In the document, Larmenius, then a very aged man in his 70's, states that the Grand Mastership of the Knight Templar Order was verbally transmitted to him ten years earlier (March, 1314) by the imprisoned Jacques DeMolay, the last Grand Master of the "First Phase" (Crusade period) of the Knights Templar. (DeMolay was judicially murdered [burned at the stake] by King Phillipe IV ["Phillipe le bel" or "Phillip the Fair"] on March 18, 1314 AD on the far west end of the Ile de la Cite. This island is in the middle of the Seine River in Paris, France, on which the Cathedral of Notre Dame is located, and separates the main part of the city with the Rive Gauche district.) Larmenius was a Palestinian-born Christian who became a member of The Order of the Temple during the waning years of the Crusades.
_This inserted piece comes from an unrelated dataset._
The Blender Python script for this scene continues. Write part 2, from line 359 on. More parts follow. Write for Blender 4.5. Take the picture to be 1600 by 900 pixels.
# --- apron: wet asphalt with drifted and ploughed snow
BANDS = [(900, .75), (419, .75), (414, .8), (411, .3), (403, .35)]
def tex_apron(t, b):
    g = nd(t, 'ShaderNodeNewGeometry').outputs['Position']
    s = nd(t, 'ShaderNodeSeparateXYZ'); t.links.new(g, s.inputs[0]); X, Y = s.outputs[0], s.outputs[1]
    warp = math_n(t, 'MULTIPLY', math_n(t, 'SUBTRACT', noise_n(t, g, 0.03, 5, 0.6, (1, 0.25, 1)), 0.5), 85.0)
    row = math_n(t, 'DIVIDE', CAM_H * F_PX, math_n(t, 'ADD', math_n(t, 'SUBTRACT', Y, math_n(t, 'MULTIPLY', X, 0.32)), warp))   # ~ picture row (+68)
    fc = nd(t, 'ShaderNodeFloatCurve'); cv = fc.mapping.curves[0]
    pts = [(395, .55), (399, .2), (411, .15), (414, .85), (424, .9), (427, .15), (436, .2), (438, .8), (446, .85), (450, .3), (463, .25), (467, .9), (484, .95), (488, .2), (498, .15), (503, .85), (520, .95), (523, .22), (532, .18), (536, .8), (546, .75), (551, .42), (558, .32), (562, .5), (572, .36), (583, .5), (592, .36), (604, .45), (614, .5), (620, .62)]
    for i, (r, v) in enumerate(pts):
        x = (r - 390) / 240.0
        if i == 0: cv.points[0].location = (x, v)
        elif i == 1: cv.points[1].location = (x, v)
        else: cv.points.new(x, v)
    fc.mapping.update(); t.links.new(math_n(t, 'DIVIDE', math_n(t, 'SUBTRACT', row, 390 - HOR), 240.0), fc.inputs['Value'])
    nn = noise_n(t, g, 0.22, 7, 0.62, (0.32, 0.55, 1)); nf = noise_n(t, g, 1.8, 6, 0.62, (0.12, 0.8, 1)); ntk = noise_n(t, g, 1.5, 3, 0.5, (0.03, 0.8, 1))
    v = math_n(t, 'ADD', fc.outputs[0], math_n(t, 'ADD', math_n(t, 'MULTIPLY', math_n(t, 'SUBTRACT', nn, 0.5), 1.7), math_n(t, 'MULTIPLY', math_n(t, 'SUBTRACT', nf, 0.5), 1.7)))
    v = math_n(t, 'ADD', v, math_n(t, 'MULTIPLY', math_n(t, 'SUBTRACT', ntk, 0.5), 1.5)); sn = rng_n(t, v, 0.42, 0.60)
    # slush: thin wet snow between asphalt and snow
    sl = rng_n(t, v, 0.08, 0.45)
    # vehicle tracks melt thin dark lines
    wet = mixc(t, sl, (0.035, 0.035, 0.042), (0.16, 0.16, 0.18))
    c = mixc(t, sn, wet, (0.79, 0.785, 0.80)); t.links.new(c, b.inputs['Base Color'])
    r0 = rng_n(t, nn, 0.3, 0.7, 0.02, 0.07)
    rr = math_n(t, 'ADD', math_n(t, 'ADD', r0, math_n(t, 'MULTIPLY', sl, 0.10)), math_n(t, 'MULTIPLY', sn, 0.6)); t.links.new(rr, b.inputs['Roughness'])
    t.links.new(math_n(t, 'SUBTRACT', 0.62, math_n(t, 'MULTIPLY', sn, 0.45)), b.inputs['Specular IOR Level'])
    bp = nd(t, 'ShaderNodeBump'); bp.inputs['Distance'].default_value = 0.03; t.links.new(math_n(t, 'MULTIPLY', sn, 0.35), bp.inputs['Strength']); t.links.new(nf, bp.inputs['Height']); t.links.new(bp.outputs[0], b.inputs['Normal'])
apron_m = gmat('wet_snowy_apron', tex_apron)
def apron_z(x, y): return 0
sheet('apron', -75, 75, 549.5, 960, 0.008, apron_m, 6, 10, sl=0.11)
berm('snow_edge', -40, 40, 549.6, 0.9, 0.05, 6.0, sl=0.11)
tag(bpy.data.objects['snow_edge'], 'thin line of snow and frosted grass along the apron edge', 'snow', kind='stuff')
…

He was later the Templar Preceptor on the island domain of Cyprus after the Templar exodus from the mainland of the Holy Land to Cyprus after the fall of Acre in 1295 AD. In this position, Larmenius was left in charge as Templar Seneschal (second highest rank in the Order) of the large remaining "exited" Templar forces in the Mediterranean in 1305 AD when DeMolay was tricked into coming to Paris for meetings with King Phillipe IV (le bel) and the "puppet Pope" Clement V of "Papal Captivity" fame at Avignon, France.

In the document, Larmenius states he has become too aged to continue with the rigorous requirements of the Office of Grand Master, and "transfers" his Grand Mastership of the Templar Order to Franciscus Theobaldus, the Prior of the Templar Priory still remaining at Alexandria, Egypt. With this declarative Charter, Larmenius protects the Order for perpetuity by continuing the legitimate line of Grand Masters of the Templar Order, which continues the "Second Phase" of the Order through the "Dark Period" through to its semi-private unveiling at the Convent General of the Order at Versailles in 1705 AD by Phillipe, Duke of Orleans, elected Grand Master of the Templar Order, and later also Regent of France.

The Charter was hidden during the French Revolution of 1792 (believed to have been in French Masonic circles), and resurfaced again in the Court of the Emperor Napoleon Bonaparte in 1804 by a Court doctor to Napoleon, Bernard Raymond Fabré-Palaprat. The Charter carries a list of Grand Masters from Jacques de Molay, on through to Bernard Raymond Fabré-Palaprat.

A skeptical modernist researchers have claimed that the codex, once deciphered, appears to be more modern, scholarly Latin, and not ecclesiastical Latin used during the period of its supposed origin. This theory has been argued to the contrary by ecclesiastical Latin scholars who have stated the coarse grammar of the translated Latin used is typical of that in 14th. century usage.